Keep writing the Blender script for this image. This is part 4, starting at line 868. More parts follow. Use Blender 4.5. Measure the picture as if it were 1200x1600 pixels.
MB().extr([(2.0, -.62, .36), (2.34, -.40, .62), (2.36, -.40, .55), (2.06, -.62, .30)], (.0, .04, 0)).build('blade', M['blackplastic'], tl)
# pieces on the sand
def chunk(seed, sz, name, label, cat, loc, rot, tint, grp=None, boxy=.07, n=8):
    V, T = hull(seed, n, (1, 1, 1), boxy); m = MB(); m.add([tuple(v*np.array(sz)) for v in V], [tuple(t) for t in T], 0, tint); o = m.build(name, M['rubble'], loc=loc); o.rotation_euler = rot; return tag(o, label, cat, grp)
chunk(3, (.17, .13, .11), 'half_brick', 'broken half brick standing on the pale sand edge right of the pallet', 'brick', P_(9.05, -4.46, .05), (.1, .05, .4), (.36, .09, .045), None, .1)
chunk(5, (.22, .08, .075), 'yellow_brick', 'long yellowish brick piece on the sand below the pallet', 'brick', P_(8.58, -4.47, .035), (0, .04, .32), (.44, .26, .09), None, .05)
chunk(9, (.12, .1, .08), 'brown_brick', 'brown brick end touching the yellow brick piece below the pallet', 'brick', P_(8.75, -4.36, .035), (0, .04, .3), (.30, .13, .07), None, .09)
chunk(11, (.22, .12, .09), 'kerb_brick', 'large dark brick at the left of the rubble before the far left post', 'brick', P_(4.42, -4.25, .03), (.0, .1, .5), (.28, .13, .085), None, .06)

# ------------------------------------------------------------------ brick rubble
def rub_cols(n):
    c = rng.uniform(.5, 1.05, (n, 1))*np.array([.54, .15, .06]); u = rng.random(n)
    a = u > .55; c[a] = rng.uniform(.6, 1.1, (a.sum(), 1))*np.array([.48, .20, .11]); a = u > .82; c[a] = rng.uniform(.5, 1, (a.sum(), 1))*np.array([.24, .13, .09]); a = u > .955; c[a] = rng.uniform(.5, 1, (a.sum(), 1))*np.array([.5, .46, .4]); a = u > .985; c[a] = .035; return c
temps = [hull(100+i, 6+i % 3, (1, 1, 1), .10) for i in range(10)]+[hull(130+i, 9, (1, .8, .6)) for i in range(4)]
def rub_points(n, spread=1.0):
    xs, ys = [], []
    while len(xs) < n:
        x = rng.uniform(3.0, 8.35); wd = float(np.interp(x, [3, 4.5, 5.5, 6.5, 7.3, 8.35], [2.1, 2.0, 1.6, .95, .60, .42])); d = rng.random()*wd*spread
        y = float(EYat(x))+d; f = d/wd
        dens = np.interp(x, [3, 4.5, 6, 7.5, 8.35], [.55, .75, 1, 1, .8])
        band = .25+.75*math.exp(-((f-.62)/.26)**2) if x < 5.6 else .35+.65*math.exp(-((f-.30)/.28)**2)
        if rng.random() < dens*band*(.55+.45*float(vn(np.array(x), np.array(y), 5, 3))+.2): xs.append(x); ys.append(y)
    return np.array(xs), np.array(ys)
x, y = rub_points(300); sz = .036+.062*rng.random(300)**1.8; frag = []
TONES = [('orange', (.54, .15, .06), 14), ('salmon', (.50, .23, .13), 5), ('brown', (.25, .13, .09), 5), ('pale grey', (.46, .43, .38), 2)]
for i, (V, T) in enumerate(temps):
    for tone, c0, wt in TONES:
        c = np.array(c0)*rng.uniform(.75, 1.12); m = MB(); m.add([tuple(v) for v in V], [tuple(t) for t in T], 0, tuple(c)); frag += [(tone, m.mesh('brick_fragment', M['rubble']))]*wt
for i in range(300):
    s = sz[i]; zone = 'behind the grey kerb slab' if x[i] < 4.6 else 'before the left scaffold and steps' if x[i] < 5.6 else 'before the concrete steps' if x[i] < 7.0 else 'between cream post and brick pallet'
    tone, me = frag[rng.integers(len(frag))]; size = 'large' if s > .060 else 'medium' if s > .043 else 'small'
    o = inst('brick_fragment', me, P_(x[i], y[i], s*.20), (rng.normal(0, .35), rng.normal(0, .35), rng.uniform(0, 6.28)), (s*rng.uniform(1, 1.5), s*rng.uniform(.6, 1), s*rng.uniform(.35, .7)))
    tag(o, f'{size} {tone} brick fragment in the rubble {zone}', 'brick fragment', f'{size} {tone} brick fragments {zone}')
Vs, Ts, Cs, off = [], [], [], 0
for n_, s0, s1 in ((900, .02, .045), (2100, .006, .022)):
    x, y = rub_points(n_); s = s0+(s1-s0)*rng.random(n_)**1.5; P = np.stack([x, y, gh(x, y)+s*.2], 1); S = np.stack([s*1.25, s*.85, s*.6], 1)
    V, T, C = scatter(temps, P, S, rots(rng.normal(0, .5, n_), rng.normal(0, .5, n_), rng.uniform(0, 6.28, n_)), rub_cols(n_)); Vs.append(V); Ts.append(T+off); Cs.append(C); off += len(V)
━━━
Transcribe the data above in full, exactly.

- [TASK SOLUTION]
Keep writing the Blender script for this image. This is part 4, starting at line 868. More parts follow. Use Blender 4.5. Measure the picture as if it were 1200x1600 pixels.
MB().extr([(2.0, -.62, .36), (2.34, -.40, .62), (2.36, -.40, .55), (2.06, -.62, .30)], (.0, .04, 0)).build('blade', M['blackplastic'], tl)
# pieces on the sand
def chunk(seed, sz, name, label, cat, loc, rot, tint, grp=None, boxy=.07, n=8):
    V, T = hull(seed, n, (1, 1, 1), boxy); m = MB(); m.add([tuple(v*np.array(sz)) for v in V], [tuple(t) for t in T], 0, tint); o = m.build(name, M['rubble'], loc=loc); o.rotation_euler = rot; return tag(o, label, cat, grp)
chunk(3, (.17, .13, .11), 'half_brick', 'broken half brick standing on the pale sand edge right of the pallet', 'brick', P_(9.05, -4.46, .05), (.1, .05, .4), (.36, .09, .045), None, .1)
chunk(5, (.22, .08, .075), 'yellow_brick', 'long yellowish brick piece on the sand below the pallet', 'brick', P_(8.58, -4.47, .035), (0, .04, .32), (.44, .26, .09), None, .05)
chunk(9, (.12, .1, .08), 'brown_brick', 'brown brick end touching the yellow brick piece below the pallet', 'brick', P_(8.75, -4.36, .035), (0, .04, .3), (.30, .13, .07), None, .09)
chunk(11, (.22, .12, .09), 'kerb_brick', 'large dark brick at the left of the rubble before the far left post', 'brick', P_(4.42, -4.25, .03), (.0, .1, .5), (.28, .13, .085), None, .06)

# ------------------------------------------------------------------ brick rubble
def rub_cols(n):
    c = rng.uniform(.5, 1.05, (n, 1))*np.array([.54, .15, .06]); u = rng.random(n)
    a = u > .55; c[a] = rng.uniform(.6, 1.1, (a.sum(), 1))*np.array([.48, .20, .11]); a = u > .82; c[a] = rng.uniform(.5, 1, (a.sum(), 1))*np.array([.24, .13, .09]); a = u > .955; c[a] = rng.uniform(.5, 1, (a.sum(), 1))*np.array([.5, .46, .4]); a = u > .985; c[a] = .035; return c
temps = [hull(100+i, 6+i % 3, (1, 1, 1), .10) for i in range(10)]+[hull(130+i, 9, (1, .8, .6)) for i in range(4)]
def rub_points(n, spread=1.0):
    xs, ys = [], []
    while len(xs) < n:
        x = rng.uniform(3.0, 8.35); wd = float(np.interp(x, [3, 4.5, 5.5, 6.5, 7.3, 8.35], [2.1, 2.0, 1.6, .95, .60, .42])); d = rng.random()*wd*spread
        y = float(EYat(x))+d; f = d/wd
        dens = np.interp(x, [3, 4.5, 6, 7.5, 8.35], [.55, .75, 1, 1, .8])
        band = .25+.75*math.exp(-((f-.62)/.26)**2) if x < 5.6 else .35+.65*math.exp(-((f-.30)/.28)**2)
        if rng.random() < dens*band*(.55+.45*float(vn(np.array(x), np.array(y), 5, 3))+.2): xs.append(x); ys.append(y)
    return np.array(xs), np.array(ys)
x, y = rub_points(300); sz = .036+.062*rng.random(300)**1.8; frag = []
TONES = [('orange', (.54, .15, .06), 14), ('salmon', (.50, .23, .13), 5), ('brown', (.25, .13, .09), 5), ('pale grey', (.46, .43, .38), 2)]
for i, (V, T) in enumerate(temps):
    for tone, c0, wt in TONES:
        c = np.array(c0)*rng.uniform(.75, 1.12); m = MB(); m.add([tuple(v) for v in V], [tuple(t) for t in T], 0, tuple(c)); frag += [(tone, m.mesh('brick_fragment', M['rubble']))]*wt
for i in range(300):
    s = sz[i]; zone = 'behind the grey kerb slab' if x[i] < 4.6 else 'before the left scaffold and steps' if x[i] < 5.6 else 'before the concrete steps' if x[i] < 7.0 else 'between cream post and brick pallet'
    tone, me = frag[rng.integers(len(frag))]; size = 'large' if s > .060 else 'medium' if s > .043 else 'small'
    o = inst('brick_fragment', me, P_(x[i], y[i], s*.20), (rng.normal(0, .35), rng.normal(0, .35), rng.uniform(0, 6.28)), (s*rng.uniform(1, 1.5), s*rng.uniform(.6, 1), s*rng.uniform(.35, .7)))
    tag(o, f'{size} {tone} brick fragment in the rubble {zone}', 'brick fragment', f'{size} {tone} brick fragments {zone}')
Vs, Ts, Cs, off = [], [], [], 0
for n_, s0, s1 in ((900, .02, .045), (2100, .006, .022)):
    x, y = rub_points(n_); s = s0+(s1-s0)*rng.random(n_)**1.5; P = np.stack([x, y, gh(x, y)+s*.2], 1); S = np.stack([s*1.25, s*.85, s*.6], 1)
    V, T, C = scatter(temps, P, S, rots(rng.normal(0, .5, n_), rng.normal(0, .5, n_), rng.uniform(0, 6.28, n_)), rub_cols(n_)); Vs.append(V); Ts.append(T+off); Cs.append(C); off += len(V)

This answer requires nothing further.